UNRWA critics say that what started out as a body to create public works, jobs and to provide immediate relief to refugees, has become an enduring barrier to their descendants integrating into the societies they live in and to ridding them of the hopes of a “return” to ancestral homes that would be tantamount to Israel’s destruction.

Prime Minister Benjamin Netanyahu has said that the US should gradually reduce its support of UNRWA and transfer the money instead to the Office of the United Nations High Commission on Refugees (UNHCR), which handles all non-Palestinian refugee affairs. Over time, UNRWA should cease to exist, he said.

UNRWA’s defenders counter that it is not UNRWA that is perpetuating the refugee problem, but rather the failure of the parties to arrive at a political solution to it. Some say that the real intention of the push of Trump and Netanyahu against UNRWA is to remove the refugees as an issue from the negotiating agenda.

Asked what UNRWA’s function is in 2018, its spokesman, Chris Gunness, responded: “We provide emergency services as first responders in places like Syria and Gaza, we give short-term emergency assistance and long-term human development services such as education, primary health, relief and social services.

In peace we’re able to do longer term human development but when there’s conflict and violence we also are first responders to emergencies and humanitarian situations.”

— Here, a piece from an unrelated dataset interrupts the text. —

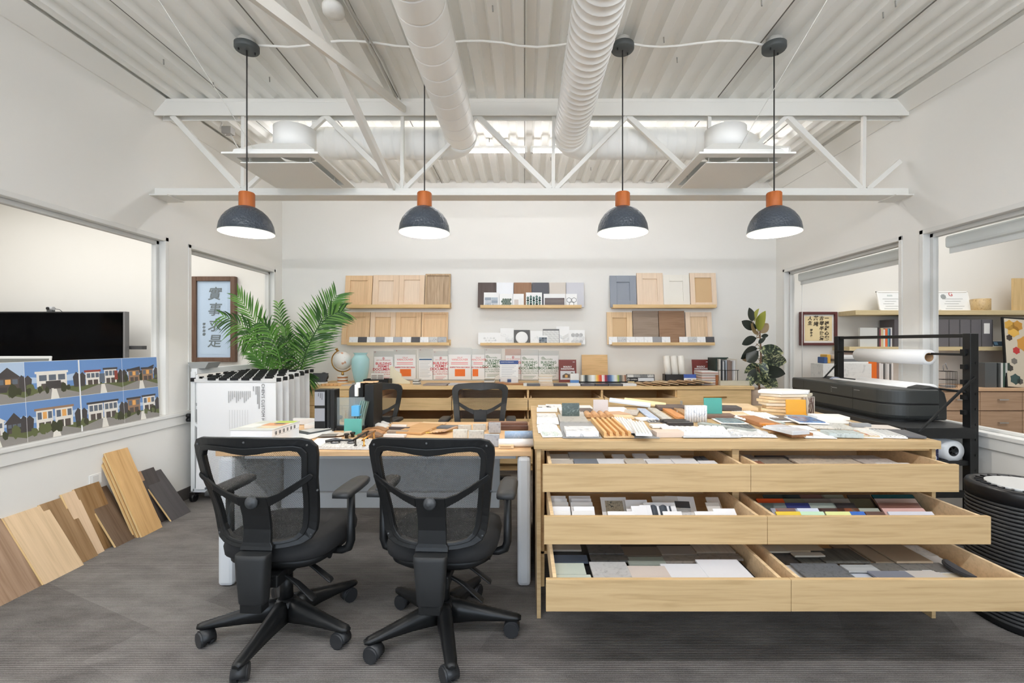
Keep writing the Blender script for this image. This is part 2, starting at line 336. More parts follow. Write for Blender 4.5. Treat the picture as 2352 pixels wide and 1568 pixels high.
# conduit that feeds the pendants, cables, junction boxes on the deck
pts = [(-1.75, 2.93, ZC - .02)]
for i in range(1, 30): pts.append((-1.75 + i * 3.32 / 29, 2.9 + .03 * sin(i * .9), ZC - .02 - .012 * abs(sin(i * .45))))
tag(B().tube(pts, .008, 6).done('flexible_conduit', STEEL), 'white flexible conduit strung between the pendant canopies', 'conduit')
tag(B().tube([(-1.02, 1.6, ZC - .02), (-1.0, 2.6, ZC - .03), (-.99, 3.1, ZC - .02), (-1.0, 3.55, ZC - .03)], .009, 6).tube([(-.98, 1.6, ZC - .02), (-.985, 2.6, ZC - .04), (-.96, 3.1, ZC - .02), (-.97, 3.55, ZC - .03)], .007, 6).done('cable_run', M(190, 188, 182, .6)), 'pair of painted cables running along the deck by the braces', 'cable')
t = thing('smoke_detector', 'round white detector box on the deck beside the cable pair', 'detector', tuple(P(766, 38, 2.62)))
t.location.z = ZC
B().lathe([(.02, -.045), (.058, -.04), (.062, -.015), (.062, 0)], n=24).done('cover', STEEL, t); B().box(-.05, .05, .03, .08, -.035, 0).done('back_box', STEEL, t)
o = P(524, 300, 4.0); t = thing('cable_junction', 'grey junction box with a looped white lead under the deck', 'junction box', (o.x, 4.0, ZC))
B().box(-.04, .04, -.03, .03, -.1, -.04).done('box_body', M(170, 168, 164, .5), t); B().tube([(-.05, 0, 0), (-.07, 0, -.05), (-.02, 0, -.1)], .008, 6).tube([(.02, 0, -.1), (.08, .02, -.22), (.25, .05, -.24), (.4, 0, -.16)], .006, 6).done('lead', STEEL, t)
tag(box('sensor_box', 0, .09, 0, .04, 0, .06, WHITE, bev=.004), 'small white sensor box high on the back wall', 'sensor').location = P(1484, 418, 5.45)
for a, c, lab in ((P(330, 78, 2.4), P(590, 350, 3.0), 'thin hanger wire from the deck to the calligraphy-side diffuser'), (P(1932, 50, 2.4), P(1690, 345, 3.0), 'thin hanger wire from the deck to the printer-side diffuser')):
    a.z = ZC; c.z = 2.6; tag(B().tube([a, c], .0022, 4).done('hanger_wire', STEEL), lab, 'wire')
# ------------------------------------------------------------------ island of open sample drawers
IZ = .875; IX0, IX1, IY0, IY1 = .045, 2.025, 2.21, 3.47
isl = thing('sample_island', 'light oak island with six pulled-out drawers, heaped with samples', 'cabinet', (1.035, 2.84, 0))
def ib(name, x0, x1, y0, y1, z0, z1, m=MAPLE, par=isl, bev=.0015): return box(name, x0 - 1.035, x1 - 1.035, y0 - 2.84, y1 - 2.84, z0, z1, m, par, bev)
ib('worktop', IX0, IX1, IY0, IY1, IZ - .04, IZ, bev=.003)
ib('side_panel', .06, .08, 2.232, IY1 - .02, 0, IZ - .04); ib('side_panel', 1.998, 2.018, 2.232, IY1 - .02, 0, IZ - .04)
ib('divider', 1.022, 1.056, 2.24, 2.95, .30, IZ - .04); ib('back_panel', .08, 1.998, 2.95, 2.97, .12, IZ - .04)
ib('front_rail', .08, 1.998, 2.245, 2.265, IZ - .055, IZ - .04, MAPLE_D); ib('inner_post', .08, .10, 2.30, 2.36, .12, .84, MAPLE_D)
ib('bottom_panel', .08, 1.998, 2.30, 2.95, .285, .30, MAPLE_D)
DR = {}
for row, (yf, z0, z1) in enumerate(((2.088, .667, .7926), (1.945, .490, .609), (1.772, .305, .429))):
    for col, (x0, x1) in enumerate(((.083, 1.038), (1.0395, 1.9945))):
        d = ib('drawer', x0, x1, yf, yf + .019, z0, z1); d['label'] = ('upper', 'middle', 'lower')[row] + ' drawer, ' + ('desk side', 'printer side')[col]
        yb = yf + .60
        b = B().box(x0 + .028, x0 + .043, yf + .019, yb, z0 + .012, z1).box(x1 - .043, x1 - .028, yf + .019, yb, z0 + .012, z1).box(x0 + .043, x1 - .043, yb - .015, yb, z0 + .012, z1 - .01).box(x0 + .043, x1 - .043, yf + .019, yb - .015, z0 + .012, z0 + .024)
        ob = b.done('drawer_box', CREAMW, d, loc=(-1.035, -2.84, 0), kind='stuff'); ob.pop('kind') if 'kind' in ob else None
        DR[row, col] = (x0 + .045, x1 - .045, yf + .02, yb - .016, z0 + .024, z1)

# ------------------------------------------------------------------ long credenza on the back wall
CZ = .90; cre = thing('credenza', 'long light oak credenza along the back wall with four open drawer columns', 'cabinet', (0, 5.1, 0))
CX0, CX1, CF = -2.33, 2.40, 4.75
def cb(name, x0, x1, y0, y1, z0, z1, m=MAPLE, par=cre, bev=.0015): return box(name, x0, x1, y0 - 5.1, y1 - 5.1, z0, z1, m, par, bev)
CW = wood((220, 188, 138)); cb('worktop', CX0, CX1, CF, YB - .012, CZ - .035, CZ, CW, bev=.003)
cx = [CX0 + .03 + i * (CX1 - CX0 - .06) / 6 for i in range(7)]
for i, x in enumerate(cx): cb('upright', x - .011, x + .011, CF + .03, YB - .03, .08, CZ - .035, CW)
cb('back_panel', cx[0], cx[6], YB - .04, YB - .025, .08, CZ - .035, MAPLE_D); cb('plinth', cx[0], cx[6], CF + .08, CF + .1, 0, .08, MAPLE_D)
for i in range(6):
    a, c = cx[i] + .004, cx[i + 1] - .004
    def pull(par, x0, x1, z, v=False):
        if v: B().tube([(x0, CF - 5.1 - .02, z - .05), (x0, CF - 5.1 - .02, z + .05)], .006, 8).tube([(x0, CF - 5.1 - .02, z - .035), (x0, CF - 5.1 + .012, z - .035)], .004, 6).tube([(x0, CF - 5.1 - .02, z + .035), (x0, CF - 5.1 + .012, z + .035)], .004, 6).done('handle', BRASS, par)
        else: B().tube([(x0, CF - 5.1 - .02, z), (x1, CF - 5.1 - .02, z)], .006, 8).tube([(x0 + .02, CF - 5.1 - .02, z), (x0 + .02, CF - 5.1 + .012, z)], .004, 6).tube([(x1 - .02, CF - 5.1 - .02, z), (x1 - .02, CF - 5.1 + .012, z)], .004, 6).done('handle', BRASS, par)
    if i in (0, 5):
        d = cb('drawer', a, c, CF + .012, CF + .03, .70, .86, CW); pull(d, (a + c) / 2 - .12, (a + c) / 2 + .12, .79)
        for s, (p, q) in enumerate(((a, (a + c) / 2 - .002), ((a + c) / 2 + .002, c))):
            e = cb('door', p, q, CF + .012, CF + .03, .09, .695, CW); pull(e, q - .05 if s == 0 else p + .05, 0, .60, True)
    else:
        for r, (z0, z1, ext) in enumerate(((.665, .79, .12), (.46, .585, .17), (.27, .40, .03), (.09, .24, .0))):
            yf = CF + .012 - ext; d = cb('drawer', a, c, yf, yf + .018, z0, z1, CW)
            b = B().box(a + .02, a + .034, yf + .018, yf + .5, z0 + .01, z1).box(c - .034, c - .02, yf + .018, yf + .5, z0 + .01, z1).box(a + .034, c - .034, yf + .018, yf + .5, z0 + .01, z0 + .02)
            b.done('drawer_box', CREAMW, d, loc=(0, -5.1, 0))

# ------------------------------------------------------------------ desk
DZ = .75; desk = thing('standing_desk', 'maple desk top on white panel legs, covered with hardware and flooring samples', 'desk', (-.84, 3.0, 0))
DT = wood((220, 182, 138)); DX0, DX1, DY0, DY1 = -1.72, .038, 2.53, 3.47
def db(name, x0, x1, y0, y1, z0, z1, m, bev=.002, par=desk): return box(name, x0 + .84, x1 + .84, y0 - 3.0, y1 - 3.0, z0, z1, m, par, bev)
db('desktop', DX0, DX1, DY0, DY1, DZ - .028, DZ, DT)
LEGW = M(214, 216, 218, .4)
for x0, x1 in ((-1.70, -1.615), (-.04, .034)): db('leg', x0, x1, 2.515, 3.42, .004, DZ - .03, LEGW, .02)
db('modesty_panel', -1.60, -.165, 3.02, 3.04, .36, DZ - .03, M(196, 198, 199, .5)); db('lower_panel', -1.60, -.165, 2.985, 3.02, .268, .37, LEGW, .006)
db('cross_beam', -1.6, -.05, 2.60, 2.64, DZ - .06, DZ - .03, LEGW)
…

Gunness said that UNRWA’s existence as a separate entity from UNHCR is “a historical thing.” It was founded to aid the Palestinian refugees two years before the international refugee convention that governs UNHCR. It has about 30,000 employees, with over 20,000 of those being teachers and educational staff. It also employs doctors, nurses, engineers, social workers and sanitation workers.

In the view of Efraim Inbar, director of the Jerusalem Institute for Strategic Studies, “It makes no sense to have an agency take care of five generations of Palestinians. UNRWA is maintaining the Palestinians as refugees. It doesn’t give them an incentive to integrate into civil society. It ties them to this refugee status.”